TASK INSTRUCTIONS: For each line below that includes the word "objects", make a copy.

[BEGIN RECORDED INFORMATION]

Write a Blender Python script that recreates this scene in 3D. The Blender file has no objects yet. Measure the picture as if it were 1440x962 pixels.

[END RECORDED INFORMATION]
[BEGIN RECORDED INFORMATION]

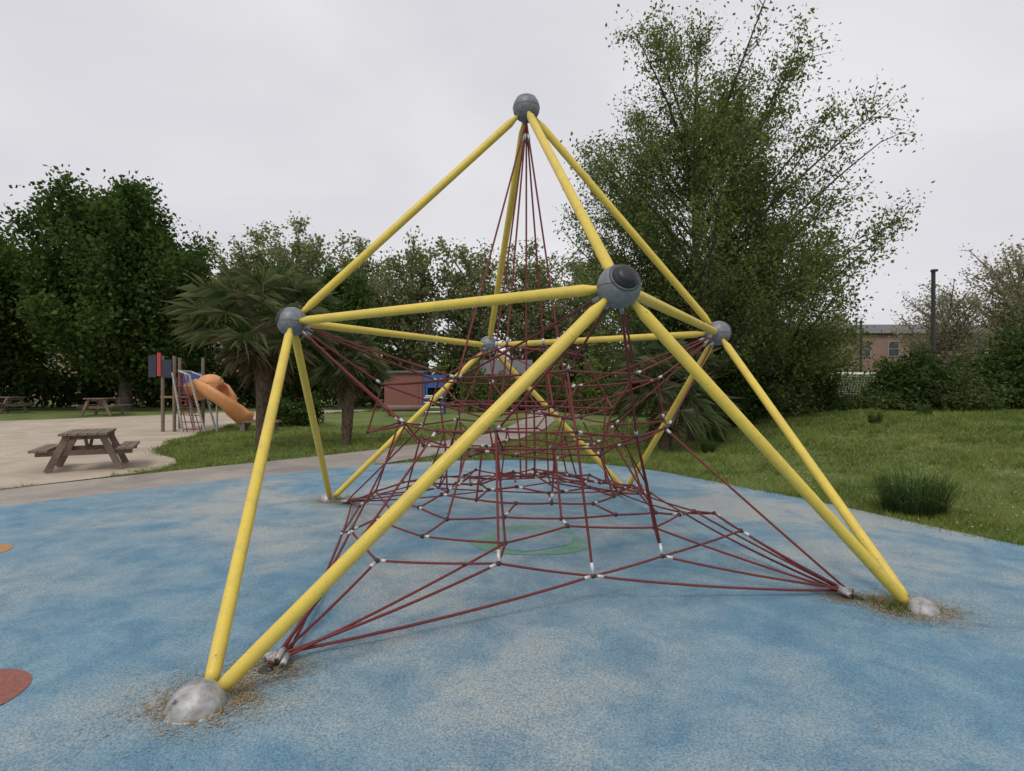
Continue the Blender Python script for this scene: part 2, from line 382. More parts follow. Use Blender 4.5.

[END RECORDED INFORMATION]
[BEGIN RECORDED INFORMATION]

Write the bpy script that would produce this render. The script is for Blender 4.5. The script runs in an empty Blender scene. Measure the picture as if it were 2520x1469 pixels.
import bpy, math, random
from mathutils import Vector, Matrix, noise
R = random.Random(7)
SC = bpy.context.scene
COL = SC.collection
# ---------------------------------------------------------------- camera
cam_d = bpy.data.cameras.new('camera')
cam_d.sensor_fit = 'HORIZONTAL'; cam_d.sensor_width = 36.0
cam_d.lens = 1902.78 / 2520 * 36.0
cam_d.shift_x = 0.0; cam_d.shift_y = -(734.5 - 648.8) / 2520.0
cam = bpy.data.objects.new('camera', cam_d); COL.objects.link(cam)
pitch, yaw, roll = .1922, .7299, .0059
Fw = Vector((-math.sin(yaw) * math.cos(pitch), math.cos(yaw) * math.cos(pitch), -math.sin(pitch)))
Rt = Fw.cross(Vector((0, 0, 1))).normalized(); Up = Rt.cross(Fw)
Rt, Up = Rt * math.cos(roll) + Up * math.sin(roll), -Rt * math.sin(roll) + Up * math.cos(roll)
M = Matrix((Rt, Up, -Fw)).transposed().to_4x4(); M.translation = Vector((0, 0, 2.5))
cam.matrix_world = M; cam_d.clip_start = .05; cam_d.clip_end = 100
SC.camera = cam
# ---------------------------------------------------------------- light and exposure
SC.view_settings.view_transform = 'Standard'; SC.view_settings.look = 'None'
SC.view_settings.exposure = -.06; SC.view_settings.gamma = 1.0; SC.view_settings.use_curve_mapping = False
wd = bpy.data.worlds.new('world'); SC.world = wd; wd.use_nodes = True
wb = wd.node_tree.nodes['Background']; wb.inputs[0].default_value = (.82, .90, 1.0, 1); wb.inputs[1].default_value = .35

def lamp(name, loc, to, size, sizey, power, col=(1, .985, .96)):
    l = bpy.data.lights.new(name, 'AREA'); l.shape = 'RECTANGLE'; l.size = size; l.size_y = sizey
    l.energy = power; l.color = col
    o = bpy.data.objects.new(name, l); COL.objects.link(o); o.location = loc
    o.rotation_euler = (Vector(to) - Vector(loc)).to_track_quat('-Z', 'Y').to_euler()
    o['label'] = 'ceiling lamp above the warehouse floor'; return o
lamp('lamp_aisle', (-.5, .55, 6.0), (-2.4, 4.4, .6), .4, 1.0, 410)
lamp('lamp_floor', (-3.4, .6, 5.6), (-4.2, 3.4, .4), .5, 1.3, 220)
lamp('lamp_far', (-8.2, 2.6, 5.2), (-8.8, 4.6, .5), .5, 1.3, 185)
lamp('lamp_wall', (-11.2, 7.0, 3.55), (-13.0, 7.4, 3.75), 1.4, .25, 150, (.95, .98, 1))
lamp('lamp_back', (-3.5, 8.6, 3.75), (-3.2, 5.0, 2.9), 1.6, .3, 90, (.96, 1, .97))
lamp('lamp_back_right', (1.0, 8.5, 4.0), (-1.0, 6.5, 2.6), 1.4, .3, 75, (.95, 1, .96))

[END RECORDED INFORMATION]

COMPLETE ANSWER:
Write a Blender Python script that recreates this scene in 3D. The Blender file has no objects yet. Measure the picture as if it were 1440x962 pixels.
cam = bpy.data.objects.new('camera', cam_d); COL.objects.link(cam)
    o = bpy.data.objects.new(name, l); COL.objects.link(o); o.location = loc